The difference today is that community notification and Internet posting of convicted sex offenders can increase worry among neighbors and make offenders targets of harassment.

Maine policymakers brought in the Department of Justice’s Center for Sex Offender Management for aid in dealing with snags with its own policies, partly because having sex offenders’ information on the Internet– including those convicted a decade before the registry began — raises their profile and can bring more problems.

In an article in the Winter 2008 “Washburn Law Journal,” Lara Geer Farley framed the challenge for lawmakers: “At a time when national polls indicate that Americans fear sex offenders more than terrorists, legislators will have to show they have the intelligence and courage to create a society that is safe yet still protects the human rights of everyone.”

He noted a tragic parallel between the two states on opposite sides of the country: Washington state, like Maine, has seen two sex offenders shot and killed by men who learned their whereabouts through information posted by authorities on a sex offender Web site.
Over the years, the Washington state notification system has been refined so a committee does a risk assessment of each inmate before release, and the exact address is provided only to police who verify it in person.

Maine state Sen.
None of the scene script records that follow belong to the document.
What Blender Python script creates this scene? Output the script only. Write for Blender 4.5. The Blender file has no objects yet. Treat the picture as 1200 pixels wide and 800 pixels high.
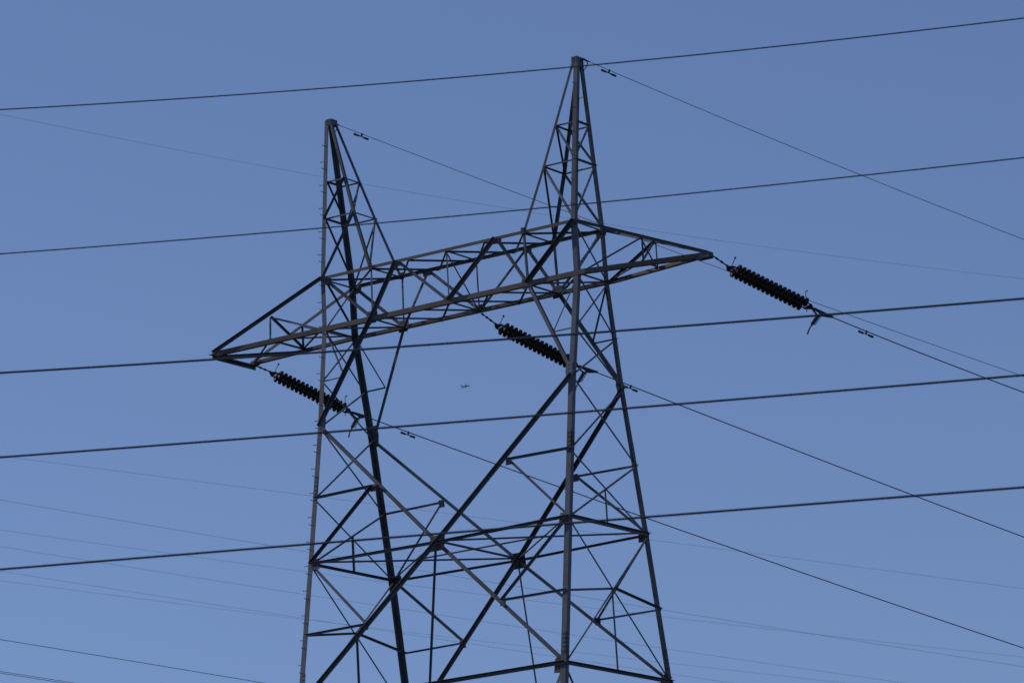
import bpy, bmesh, math, random
from mathutils import Vector, Matrix
rnd = random.Random(7)
S = bpy.context.scene
COL = S.collection

# ------------------------------------------------------------------ camera
CAM_POS = Vector((68.343, -101.826, 1.6))
CAM_R = ((0.827227, 0.558892, -0.057759), (0.177625, -0.162603, 0.970572), (-0.533053, 0.813142, 0.233783))
F_PX = 5057.9
cd = bpy.data.cameras.new("camera")
cam = bpy.data.objects.new("camera", cd); COL.objects.link(cam)
r, u, f = (Vector(v) for v in CAM_R)
M = Matrix((r, u, -f)).transposed().to_4x4(); M.translation = CAM_POS
cam.matrix_world = M
cd.sensor_fit = 'HORIZONTAL'; cd.sensor_width = 36.0; cd.lens = F_PX / 1200 * 36.0
cd.clip_start = 0.5; cd.clip_end = 90000
cd.dof.use_dof = True; cd.dof.focus_distance = 106.0; cd.dof.aperture_fstop = 4.5
S.camera = cam

# ------------------------------------------------------------------ light
SUN_TO = Vector((-0.97, -0.20, 0)).normalized(); SUN_EL = math.radians(24)
W = bpy.data.worlds.new("World"); S.world = W; W.use_nodes = True
nt = W.node_tree; nt.nodes.clear()
sky = nt.nodes.new('ShaderNodeTexSky'); sky.sky_type = 'NISHITA'; sky.sun_disc = False
sky.sun_elevation = SUN_EL; sky.sun_rotation = math.atan2(SUN_TO.x, SUN_TO.y)
sky.altitude = 0; sky.air_density = .8; sky.dust_density = 0.0; sky.ozone_density = 3.2
bg = nt.nodes.new('ShaderNodeBackground'); bg.inputs['Strength'].default_value = 0.13
wo = nt.nodes.new('ShaderNodeOutputWorld')
tint = nt.nodes.new('ShaderNodeMixRGB'); tint.blend_type = 'MULTIPLY'; tint.inputs[0].default_value = 1
tint.inputs[2].default_value = (1.11, 1.275, 1.76, 1)       # the camera's cool white balance
gam = nt.nodes.new('ShaderNodeGamma'); gam.inputs[1].default_value = .64     # softer fall-off from horizon to zenith
nt.links.new(sky.outputs[0], gam.inputs[0]); nt.links.new(gam.outputs[0], tint.inputs[1]); nt.links.new(tint.outputs[0], bg.inputs[0]); nt.links.new(bg.outputs[0], wo.inputs[0])
sl = bpy.data.lights.new("sun", 'SUN'); sl.energy = 2.0; sl.angle = math.radians(0.53); sl.color = (1.0, 0.95, 0.89)
so = bpy.data.objects.new("sun", sl); COL.objects.link(so)
sd = Vector((SUN_TO.x*math.cos(SUN_EL), SUN_TO.y*math.cos(SUN_EL), math.sin(SUN_EL)))
so.rotation_euler = sd.to_track_quat('Z', 'Y').to_euler(); so.location = (0, 0, 80)
S.view_settings.view_transform = 'Standard'; S.view_settings.look = 'None'
S.view_settings.gamma = 1; S.view_settings.use_curve_mapping = False
S.view_settings.exposure = -0.43

# ------------------------------------------------------------------ materials
def mat(name, c0, c1, rough=.6, metal=0.0, scale=6.0, stain=None, stain_amt=.35, bump=.0, spec=.5, vary=0):
    m = bpy.data.materials.new(name); m.use_nodes = True
    t = m.node_tree; n = t.nodes; L = t.links; b = n['Principled BSDF']
    tc = n.new('ShaderNodeTexCoord')
    no = n.new('ShaderNodeTexNoise'); no.inputs['Scale'].default_value = scale; no.inputs['Detail'].default_value = 6
    L.new(tc.outputs['Object'], no.inputs['Vector'])
    cr = n.new('ShaderNodeValToRGB'); cr.color_ramp.elements[0].position = .3; cr.color_ramp.elements[1].position = .7
    cr.color_ramp.elements[0].color = (*c0, 1); cr.color_ramp.elements[1].color = (*c1, 1)
    L.new(no.outputs['Fac'], cr.inputs[0]); out = cr.outputs[0]
    if stain:
        n2 = n.new('ShaderNodeTexNoise'); n2.inputs['Scale'].default_value = scale*.45; n2.inputs['Detail'].default_value = 9; n2.inputs['Roughness'].default_value = .7
        L.new(tc.outputs['Object'], n2.inputs['Vector'])
        r2 = n.new('ShaderNodeValToRGB'); r2.color_ramp.elements[0].position = 1-stain_amt-.12; r2.color_ramp.elements[1].position = 1-stain_amt+.1
        L.new(n2.outputs['Fac'], r2.inputs[0])
        mx = n.new('ShaderNodeMixRGB'); mx.inputs[2].default_value = (*stain, 1)
        L.new(r2.outputs[0], mx.inputs[0]); L.new(out, mx.inputs[1]); out = mx.outputs[0]
    if vary:            # every bar comes from another galvanising batch
        oi = n.new('ShaderNodeObjectInfo'); mr = n.new('ShaderNodeMapRange'); mr.inputs['To Min'].default_value = 1-vary; mr.inputs['To Max'].default_value = 1+vary
        hv = n.new('ShaderNodeHueSaturation'); L.new(oi.outputs['Random'], mr.inputs['Value']); L.new(mr.outputs[0], hv.inputs['Value'])
        L.new(out, hv.inputs['Color']); out = hv.outputs[0]
    L.new(out, b.inputs['Base Color'])
    rr = n.new('ShaderNodeMapRange'); rr.inputs['To Min'].default_value = rough-.1; rr.inputs['To Max'].default_value = rough+.12
    L.new(no.outputs['Fac'], rr.inputs['Value']); L.new(rr.outputs[0], b.inputs['Roughness'])
    b.inputs['Metallic'].default_value = metal; b.inputs['Specular IOR Level'].default_value = spec
    if bump:
        bp = n.new('ShaderNodeBump'); bp.inputs['Strength'].default_value = bump
        L.new(no.outputs['Fac'], bp.inputs['Height']); L.new(bp.outputs[0], b.inputs['Normal'])
    return m
STEEL = mat('galvanised_steel', (.088, .096, .114), (.135, .142, .162), .6, .25, 2.2, stain=(.085, .06, .045), stain_amt=.40, spec=.3, vary=.3)
CHORD = mat('weathered_steel', (.125, .105, .085), (.17, .15, .13), .65, .2, 2, stain=(.15, .085, .05), stain_amt=.44, spec=.3, vary=.15)
RUST = mat('rust_streaked_steel', (.085, .075, .07), (.12, .11, .10), .75, .1, 7, stain=(.15, .075, .04), stain_amt=.46, spec=.2)
GLAZE = mat('brown_glazed_porcelain', (.016, .011, .010), (.03, .02, .016), .5, 0, 30, spec=.3)
FIT = mat('dark_forged_fitting', (.035, .034, .035), (.07, .068, .066), .6, .3, 20, spec=.3)
WIRE = mat('weathered_aluminium_strand', (.075, .078, .09), (.11, .112, .125), .6, .3, 3, spec=.3)
FARWIRE = mat('dull_aluminium_strand', (.07, .07, .075), (.10, .10, .10), .6, .3, 1, spec=.3)
CONC = mat('concrete', (.28, .27, .25), (.38, .36, .33), .9, 0, 3)
JET = mat('airliner_paint', (.10, .09, .09), (.15, .14, .14), .4, 0, .2)
GROUND = mat('dry_grass', (.05, .055, .025), (.12, .10, .05), .95, 0, .15, stain=(.10, .075, .045), stain_amt=.42)

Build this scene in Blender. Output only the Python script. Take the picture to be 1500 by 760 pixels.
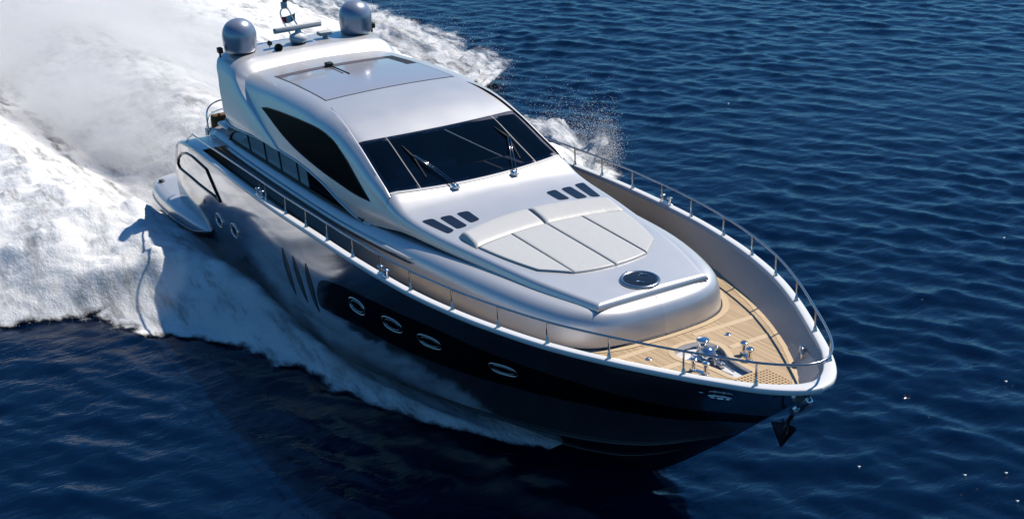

William Diamond, D-Windham, chairman of the Criminal Justice and Public Safety Committee, described a delicate balance between community safety and sex offender rights. “We need to distinguish the high risk from the low risk within our sex offender registry for the public’s interest in particular,” he said. “Our immediate task is to make a recommendation to the next Legislature on how a tier system can be implemented which includes developing a system for assigning risk levels to each (person) on the sex offender registry.”

“I am convinced we need to have an end-of-sentence review board,” said Rep. Gary Plummer, R-Windham, another committee member.
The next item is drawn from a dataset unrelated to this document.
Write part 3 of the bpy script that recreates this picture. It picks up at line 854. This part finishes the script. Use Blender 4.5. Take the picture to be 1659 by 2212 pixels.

McCormick said he sees problems arising from Internet posting of sex offense convictions from as far back as 26 years ago, even though the person has lived a law-abiding life since the conviction. “We hear some horror stories,” he said. “They have established their lives and they’re really traumatized. They haven’t reoffended.”

“We are expecting the Maine Supreme Court to rule on one of those cases early next year, which may tell us that our sex offender registry is at least partially unconstitutional,” Diamond said after the conference. “We learned that some other states avoided this problem by not requiring registration during the times before they had a registry.”
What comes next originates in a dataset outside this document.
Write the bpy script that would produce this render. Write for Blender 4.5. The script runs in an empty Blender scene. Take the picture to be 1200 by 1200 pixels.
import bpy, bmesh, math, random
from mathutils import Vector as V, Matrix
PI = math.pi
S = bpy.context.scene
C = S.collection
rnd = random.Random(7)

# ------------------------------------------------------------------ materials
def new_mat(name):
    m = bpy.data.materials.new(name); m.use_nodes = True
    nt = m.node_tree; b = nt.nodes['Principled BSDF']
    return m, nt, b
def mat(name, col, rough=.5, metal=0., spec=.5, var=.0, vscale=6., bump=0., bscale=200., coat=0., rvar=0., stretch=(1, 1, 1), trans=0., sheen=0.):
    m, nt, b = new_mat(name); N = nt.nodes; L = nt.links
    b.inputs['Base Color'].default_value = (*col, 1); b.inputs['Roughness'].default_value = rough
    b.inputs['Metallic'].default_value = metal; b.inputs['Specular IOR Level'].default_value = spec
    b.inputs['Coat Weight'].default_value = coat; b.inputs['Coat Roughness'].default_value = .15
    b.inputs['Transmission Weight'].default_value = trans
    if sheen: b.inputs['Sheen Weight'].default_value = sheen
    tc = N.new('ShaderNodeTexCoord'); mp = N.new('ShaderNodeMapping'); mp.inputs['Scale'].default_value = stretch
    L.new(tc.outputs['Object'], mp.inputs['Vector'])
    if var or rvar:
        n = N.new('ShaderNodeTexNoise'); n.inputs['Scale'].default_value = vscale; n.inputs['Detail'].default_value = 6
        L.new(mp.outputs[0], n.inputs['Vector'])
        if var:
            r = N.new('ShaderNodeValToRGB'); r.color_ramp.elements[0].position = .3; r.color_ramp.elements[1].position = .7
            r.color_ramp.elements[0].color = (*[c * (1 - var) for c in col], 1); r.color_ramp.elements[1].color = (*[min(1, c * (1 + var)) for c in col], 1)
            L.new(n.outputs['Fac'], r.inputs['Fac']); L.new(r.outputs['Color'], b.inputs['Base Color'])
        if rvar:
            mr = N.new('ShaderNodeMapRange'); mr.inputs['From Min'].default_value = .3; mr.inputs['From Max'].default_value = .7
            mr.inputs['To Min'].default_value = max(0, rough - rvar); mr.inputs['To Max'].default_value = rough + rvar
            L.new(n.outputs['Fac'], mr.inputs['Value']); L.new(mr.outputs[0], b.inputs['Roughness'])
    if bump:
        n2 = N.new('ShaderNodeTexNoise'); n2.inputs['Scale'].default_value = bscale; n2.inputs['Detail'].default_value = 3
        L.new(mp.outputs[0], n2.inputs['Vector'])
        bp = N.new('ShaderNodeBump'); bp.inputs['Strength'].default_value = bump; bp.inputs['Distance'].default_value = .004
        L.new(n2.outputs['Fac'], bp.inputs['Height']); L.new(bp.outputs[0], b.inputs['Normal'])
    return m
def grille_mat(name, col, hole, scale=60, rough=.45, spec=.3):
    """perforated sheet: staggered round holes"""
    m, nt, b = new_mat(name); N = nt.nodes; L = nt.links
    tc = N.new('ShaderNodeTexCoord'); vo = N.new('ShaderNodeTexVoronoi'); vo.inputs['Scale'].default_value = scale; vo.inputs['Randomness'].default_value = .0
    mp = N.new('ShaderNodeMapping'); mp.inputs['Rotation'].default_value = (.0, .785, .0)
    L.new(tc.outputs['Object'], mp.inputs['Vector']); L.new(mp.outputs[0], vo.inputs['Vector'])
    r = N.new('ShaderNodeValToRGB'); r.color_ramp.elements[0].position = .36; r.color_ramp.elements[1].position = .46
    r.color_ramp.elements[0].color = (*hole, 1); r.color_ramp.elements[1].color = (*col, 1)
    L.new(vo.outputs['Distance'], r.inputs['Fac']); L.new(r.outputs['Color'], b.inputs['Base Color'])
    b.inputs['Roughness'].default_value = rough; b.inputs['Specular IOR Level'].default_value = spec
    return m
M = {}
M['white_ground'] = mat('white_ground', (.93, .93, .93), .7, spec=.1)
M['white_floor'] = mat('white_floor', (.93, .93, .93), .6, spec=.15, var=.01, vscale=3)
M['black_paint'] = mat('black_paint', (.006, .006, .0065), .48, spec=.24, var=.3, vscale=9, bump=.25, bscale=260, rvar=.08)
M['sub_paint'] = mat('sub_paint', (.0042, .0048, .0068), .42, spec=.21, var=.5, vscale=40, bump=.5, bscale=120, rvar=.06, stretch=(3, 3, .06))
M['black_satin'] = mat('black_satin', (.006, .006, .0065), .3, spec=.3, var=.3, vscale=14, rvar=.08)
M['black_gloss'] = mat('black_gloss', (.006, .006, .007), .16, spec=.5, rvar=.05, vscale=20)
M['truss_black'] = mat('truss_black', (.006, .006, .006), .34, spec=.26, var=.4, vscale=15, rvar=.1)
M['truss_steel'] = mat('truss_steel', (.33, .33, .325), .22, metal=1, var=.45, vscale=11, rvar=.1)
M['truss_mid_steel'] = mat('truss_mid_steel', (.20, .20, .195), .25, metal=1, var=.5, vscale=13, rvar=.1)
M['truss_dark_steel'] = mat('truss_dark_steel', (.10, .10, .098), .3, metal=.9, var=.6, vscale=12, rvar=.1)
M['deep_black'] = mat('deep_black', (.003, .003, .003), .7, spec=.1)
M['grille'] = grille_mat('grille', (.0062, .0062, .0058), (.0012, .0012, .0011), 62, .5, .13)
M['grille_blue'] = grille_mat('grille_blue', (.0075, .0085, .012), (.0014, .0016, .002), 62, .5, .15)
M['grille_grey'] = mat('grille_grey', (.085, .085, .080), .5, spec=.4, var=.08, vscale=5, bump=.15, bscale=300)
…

Walter McKee, a past president of the Maine Association of Criminal Defense Lawyers, said he would like to see a repeal of the provision that back-dates registerable offenses to include convictions between 1982 and 1992. “They’re the least fair of all,” he said. “I think that repealing the retroactivity would be appropriate and fair.” Going forward, McKee said he wants to trim the list of registerable offenses.

“Take off some of the lower-end offenses that do not have any higher degree of recidivism than any other crime,” he said. “I think everyone agrees that there are a number of sex offenses that we don’t need people to register for.”

Court challenges to the retroactive provisions of Maine’s Sex Offender Registration & Notification Act have counterparts in other states as well.

Ohio officials decided to conform early to the federal Adam Walsh Act and passed enabling legislation that carries retroactive registration requirements.

So far, the Ohio Attorney General’s Office has received more than 4,000 challenges to the state statute, said Erin Rosen, general counsel of the Ohio Law Enforcement Gateway, in the Attorney General’s Office.

Rulings in some of those cases favor the challengers: One found sex-offender residency restrictions punitive and said they violate constitutional protections. The Supreme Court of Ohio has said it will decide the issue.

McKee also objects to Maine complying with the Adam Walsh Act. He said the penalty for noncompliance is an estimated $40,000 loss in federal grant money while the compliance cost is estimated to exceed $1.5 million.